# Collected material start

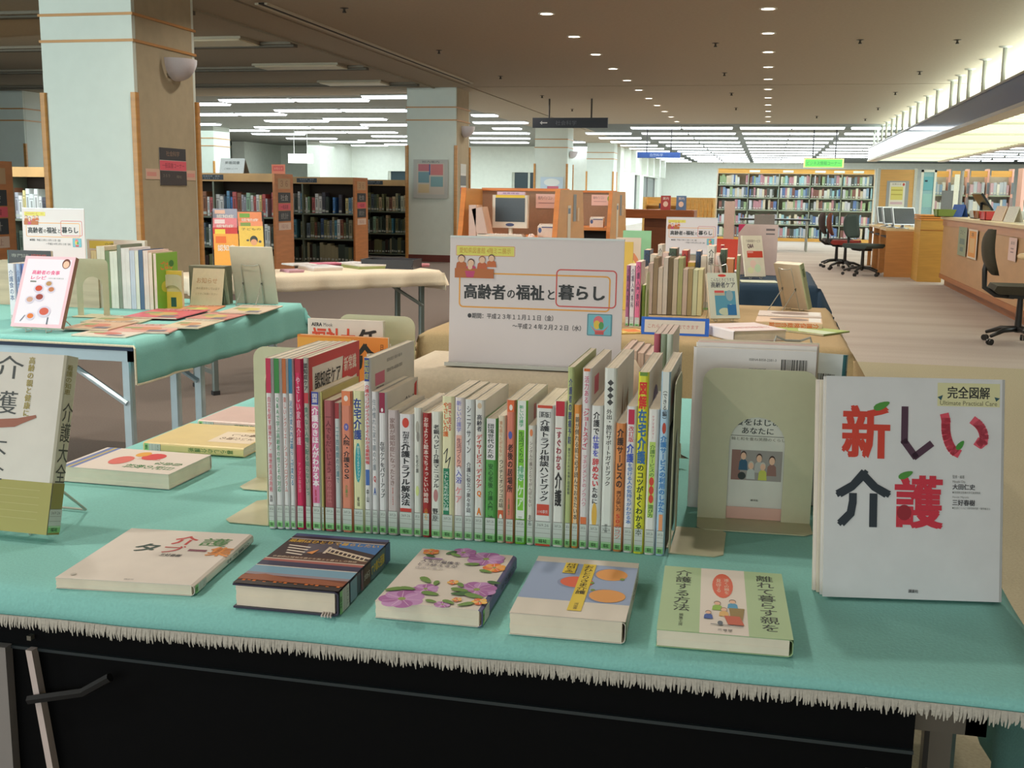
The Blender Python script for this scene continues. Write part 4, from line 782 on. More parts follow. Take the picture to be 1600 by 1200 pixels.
# ---- big white book at the right
big = [('r', .62, .02, .965, .125, (226, 222, 175)), ('t', '完全図解', .675, .035, .91, .09, (50, 52, 50), .03), ('t', 'Ultimate Practical Care', .635, .1, .95, .12, (110, 105, 80)), ('p', [(.62, .085), (.65, .075), (.64, .1)], (50, 90, 100)), ('p', [(.965, .085), (.935, .08), (.945, .1)], (50, 90, 100)),
       ('t', '新', .09, .13, .36, .37, (214, 66, 48), .05), ('l', [(.44, .14), (.44, .29), (.5, .355), (.585, .3)], .0085, (80, 50, 70)), ('l', [(.662, .17), (.668, .19), (.668, .215), (.67, .24), (.676, .265), (.686, .29), (.7, .312), (.718, .328), (.735, .335)], .011, (225, 80, 100)), ('l', [(.825, .19), (.845, .202), (.862, .218), (.874, .238), (.88, .26), (.876, .282), (.862, .292), (.848, .285)], .011, (225, 90, 110)),
       leaf(.31, .13, .05, -.5, (80, 150, 60)), leaf(.75, .3, .035, -1, (70, 150, 60)), ('t', '介', .06, .42, .37, .68, (40, 50, 60), .045), ('t', '護', .39, .44, .66, .68, (212, 50, 70), .05), leaf(.45, .44, .045, -.5, (80, 150, 60)), ('e', .445, .61, .04, .035, (160, 35, 50)),
       ('t', '監修・編著', .71, .435, .775, .45, (120, 120, 120)), ('t', 'Hitoshi Ota', .71, .458, .78, .47, (140, 140, 140)), ('t', '大田仁史', .71, .475, .835, .5, (70, 70, 75), .03), ('t', '●茨城県立医療大学付属病院長', .71, .508, .865, .518, (120, 120, 120)), ('t', 'Haruki Miyoshi', .71, .53, .8, .54, (140, 140, 140)), ('t', '三好春樹', .71, .545, .835, .572, (70, 70, 75), .03), ('t', '●生活とリハビリ研究所代表・理学療法士', .71, .578, .92, .588, (120, 120, 120)),
       ('t', '講談社', .475, .955, .53, .97, (70, 70, 75), .03)]
b = make_book('large white hardback with red and black title characters, propped at the table\'s right end', .223, .279, .018, (226, 226, 228), None, True, [], big, None, call=False)
YAW = .17
stand_face(b, .2015, 1.408, TZ, .223, .018, .19, YAW, 'L')
for i in range(2):
    bb = make_book(('thin cream booklet tucked behind the large white hardback', 'pale booklet with red line behind the large white hardback')[i], .215, .272, .005, ((228, 218, 200), (232, 222, 214))[i], None, False, [], call=False, group='booklets tucked behind the large hardback')
    R_ = Matrix.Rotation(YAW, 3, 'Z') @ V((0, .0145 + .006 * i, 0))
    stand_face(bb, .195 - .004 * i + R_.x, 1.408 + R_.y, TZ, .215, .005, .19, YAW, 'L')
wire_stand('wire stand behind the large white hardback at the right end', (.195, 1.47, TZ), YAW, .08, .15, .11, .2)

# ---- tall book on a wire stand at the left edge
lt = [('r', 0, .715, 1, 1, (168, 162, 92)), ('t', '介', .34, .02, .62, .15, (70, 75, 75), 0), ('t', '護', .34, .22, .6, .35, (70, 75, 75), 0), ('t', '大', .34, .47, .55, .58, (70, 75, 75), 0), ('t', '全', .34, .62, .55, .72, (70, 75, 75), 0), ('v', '高齢の親と健康に', .66, .02, .72, .36, (165, 150, 80), .03), ('p', [(.2, .4), (.62, .37), (.78, .345), (.79, .36), (.66, .4), (.6, .42), (.2, .45)], (160, 100, 80))]
for k in range(5): lt.append(('r', .05, .76 + .04 * k, .9, .763 + .04 * k, (190, 185, 125)))
b = make_book('tall white hardback with olive band, on a wire stand at the left edge', .182, .257, .03, (222, 218, 210), (205, 200, 180), True,
    [v('介護大全', .15, .26, .9, .72, (70, 70, 65), 0), v('看護の知恵', .1, .05, .5, .22, (150, 140, 80)), ('r', 0, .715, 1, 1, (150, 140, 70))], lt, None, call=True)
stand_face(b, -1.062, 1.332, TZ + .006, .182, .03, .27, -.02, 'L')
wire_stand('wire stand holding the tall white hardback at the left edge', (-1.06, 1.376, TZ), -.02, .08, .14, .1, .27)
# ================================================================== SECOND TEAL TABLE (left)
LB = (205, 226, 236)
folding_table('front folding table with pale blue steel frame under the left teal cloth', -3.4, -2.05, 3.3, 3.74, .686, frame=LB, dark=(40, 60, 90))
folding_table('rear folding table with pale blue steel frame under the left teal cloth', -3.4, -2.05, 3.79, 4.58, .686, frame=LB, dark=(40, 60, 90))
CORD = mat((214, 206, 180), .9, .1, 200)
def hem2(root, vs, nx, ny, xs, ys):
    m = MB(); m.tube([V(vs[i]) + V((0, -.003, .0)) for i in range(nx)], .004, CORD, 5); m.tube([V(vs[j * nx + nx - 1]) + V((.002, 0, 0)) for j in range(0, 14)], .004, CORD, 5); m.build('corded_edge', root)
cloth('tablecloth', 'teal tablecloth with corded edge on the table at the left', -3.45, -2.03, 3.27, 4.62, TZ - .0005, (.1, .15, .024, .1), TEAL, wav=.005, hem=hem2, seed=9, round_=.01)
TG = 'magazines spread flat on the left teal table'
MAGS = [((112, 522), (195, 526), (232, 517), (150, 514), 'white magazine nearest the front edge', (226, 214, 200)), ((100, 514), (165, 518), (215, 505), (150, 502), 'tan orange magazine left of the pink one', (214, 180, 150)),
        ((170, 517), (262, 520), (290, 508), (205, 505), 'pink and cream magazine near the cloth edge', (222, 170, 160)), ((262, 513), (300, 514), (345, 505), (300, 498), 'cream magazine with dark photograph at the right edge', (222, 208, 180)),
        ((125, 503), (215, 504), (252, 494), (165, 492), 'cream green magazine before the bookend', (205, 200, 170)), ((195, 497), (270, 500), (330, 486), (245, 484), 'bright pink magazine in the middle', (214, 96, 110)),
        ((290, 497), (350, 499), (392, 489), (335, 486), 'red and green magazine right of the pink one', (206, 140, 130)), ((345, 489), (400, 493), (440, 480), (385, 477), 'cream magazine in front of the large upright book', (222, 202, 180)),
        ((270, 486), (330, 487), (350, 478), (300, 476), 'orange magazine below the standing notice', (224, 150, 110))]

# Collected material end

**Short exercise**: Copy out all of the material exactly as written, without its pictures.

**Reply**:
The Blender Python script for this scene continues. Write part 4, from line 782 on. More parts follow. Take the picture to be 1600 by 1200 pixels.
# ---- big white book at the right
big = [('r', .62, .02, .965, .125, (226, 222, 175)), ('t', '完全図解', .675, .035, .91, .09, (50, 52, 50), .03), ('t', 'Ultimate Practical Care', .635, .1, .95, .12, (110, 105, 80)), ('p', [(.62, .085), (.65, .075), (.64, .1)], (50, 90, 100)), ('p', [(.965, .085), (.935, .08), (.945, .1)], (50, 90, 100)),
       ('t', '新', .09, .13, .36, .37, (214, 66, 48), .05), ('l', [(.44, .14), (.44, .29), (.5, .355), (.585, .3)], .0085, (80, 50, 70)), ('l', [(.662, .17), (.668, .19), (.668, .215), (.67, .24), (.676, .265), (.686, .29), (.7, .312), (.718, .328), (.735, .335)], .011, (225, 80, 100)), ('l', [(.825, .19), (.845, .202), (.862, .218), (.874, .238), (.88, .26), (.876, .282), (.862, .292), (.848, .285)], .011, (225, 90, 110)),
       leaf(.31, .13, .05, -.5, (80, 150, 60)), leaf(.75, .3, .035, -1, (70, 150, 60)), ('t', '介', .06, .42, .37, .68, (40, 50, 60), .045), ('t', '護', .39, .44, .66, .68, (212, 50, 70), .05), leaf(.45, .44, .045, -.5, (80, 150, 60)), ('e', .445, .61, .04, .035, (160, 35, 50)),
       ('t', '監修・編著', .71, .435, .775, .45, (120, 120, 120)), ('t', 'Hitoshi Ota', .71, .458, .78, .47, (140, 140, 140)), ('t', '大田仁史', .71, .475, .835, .5, (70, 70, 75), .03), ('t', '●茨城県立医療大学付属病院長', .71, .508, .865, .518, (120, 120, 120)), ('t', 'Haruki Miyoshi', .71, .53, .8, .54, (140, 140, 140)), ('t', '三好春樹', .71, .545, .835, .572, (70, 70, 75), .03), ('t', '●生活とリハビリ研究所代表・理学療法士', .71, .578, .92, .588, (120, 120, 120)),
       ('t', '講談社', .475, .955, .53, .97, (70, 70, 75), .03)]
b = make_book('large white hardback with red and black title characters, propped at the table\'s right end', .223, .279, .018, (226, 226, 228), None, True, [], big, None, call=False)
YAW = .17
stand_face(b, .2015, 1.408, TZ, .223, .018, .19, YAW, 'L')
for i in range(2):
    bb = make_book(('thin cream booklet tucked behind the large white hardback', 'pale booklet with red line behind the large white hardback')[i], .215, .272, .005, ((228, 218, 200), (232, 222, 214))[i], None, False, [], call=False, group='booklets tucked behind the large hardback')
    R_ = Matrix.Rotation(YAW, 3, 'Z') @ V((0, .0145 + .006 * i, 0))
    stand_face(bb, .195 - .004 * i + R_.x, 1.408 + R_.y, TZ, .215, .005, .19, YAW, 'L')
wire_stand('wire stand behind the large white hardback at the right end', (.195, 1.47, TZ), YAW, .08, .15, .11, .2)

# ---- tall book on a wire stand at the left edge
lt = [('r', 0, .715, 1, 1, (168, 162, 92)), ('t', '介', .34, .02, .62, .15, (70, 75, 75), 0), ('t', '護', .34, .22, .6, .35, (70, 75, 75), 0), ('t', '大', .34, .47, .55, .58, (70, 75, 75), 0), ('t', '全', .34, .62, .55, .72, (70, 75, 75), 0), ('v', '高齢の親と健康に', .66, .02, .72, .36, (165, 150, 80), .03), ('p', [(.2, .4), (.62, .37), (.78, .345), (.79, .36), (.66, .4), (.6, .42), (.2, .45)], (160, 100, 80))]
for k in range(5): lt.append(('r', .05, .76 + .04 * k, .9, .763 + .04 * k, (190, 185, 125)))
b = make_book('tall white hardback with olive band, on a wire stand at the left edge', .182, .257, .03, (222, 218, 210), (205, 200, 180), True,
    [v('介護大全', .15, .26, .9, .72, (70, 70, 65), 0), v('看護の知恵', .1, .05, .5, .22, (150, 140, 80)), ('r', 0, .715, 1, 1, (150, 140, 70))], lt, None, call=True)
stand_face(b, -1.062, 1.332, TZ + .006, .182, .03, .27, -.02, 'L')
wire_stand('wire stand holding the tall white hardback at the left edge', (-1.06, 1.376, TZ), -.02, .08, .14, .1, .27)
# ================================================================== SECOND TEAL TABLE (left)
LB = (205, 226, 236)
folding_table('front folding table with pale blue steel frame under the left teal cloth', -3.4, -2.05, 3.3, 3.74, .686, frame=LB, dark=(40, 60, 90))
folding_table('rear folding table with pale blue steel frame under the left teal cloth', -3.4, -2.05, 3.79, 4.58, .686, frame=LB, dark=(40, 60, 90))
CORD = mat((214, 206, 180), .9, .1, 200)
def hem2(root, vs, nx, ny, xs, ys):
    m = MB(); m.tube([V(vs[i]) + V((0, -.003, .0)) for i in range(nx)], .004, CORD, 5); m.tube([V(vs[j * nx + nx - 1]) + V((.002, 0, 0)) for j in range(0, 14)], .004, CORD, 5); m.build('corded_edge', root)
cloth('tablecloth', 'teal tablecloth with corded edge on the table at the left', -3.45, -2.03, 3.27, 4.62, TZ - .0005, (.1, .15, .024, .1), TEAL, wav=.005, hem=hem2, seed=9, round_=.01)
TG = 'magazines spread flat on the left teal table'
MAGS = [((112, 522), (195, 526), (232, 517), (150, 514), 'white magazine nearest the front edge', (226, 214, 200)), ((100, 514), (165, 518), (215, 505), (150, 502), 'tan orange magazine left of the pink one', (214, 180, 150)),
        ((170, 517), (262, 520), (290, 508), (205, 505), 'pink and cream magazine near the cloth edge', (222, 170, 160)), ((262, 513), (300, 514), (345, 505), (300, 498), 'cream magazine with dark photograph at the right edge', (222, 208, 180)),
        ((125, 503), (215, 504), (252, 494), (165, 492), 'cream green magazine before the bookend', (205, 200, 170)), ((195, 497), (270, 500), (330, 486), (245, 484), 'bright pink magazine in the middle', (214, 96, 110)),
        ((290, 497), (350, 499), (392, 489), (335, 486), 'red and green magazine right of the pink one', (206, 140, 130)), ((345, 489), (400, 493), (440, 480), (385, 477), 'cream magazine in front of the large upright book', (222, 202, 180)),
        ((270, 486), (330, 487), (350, 478), (300, 476), 'orange magazine below the standing notice', (224, 150, 110))]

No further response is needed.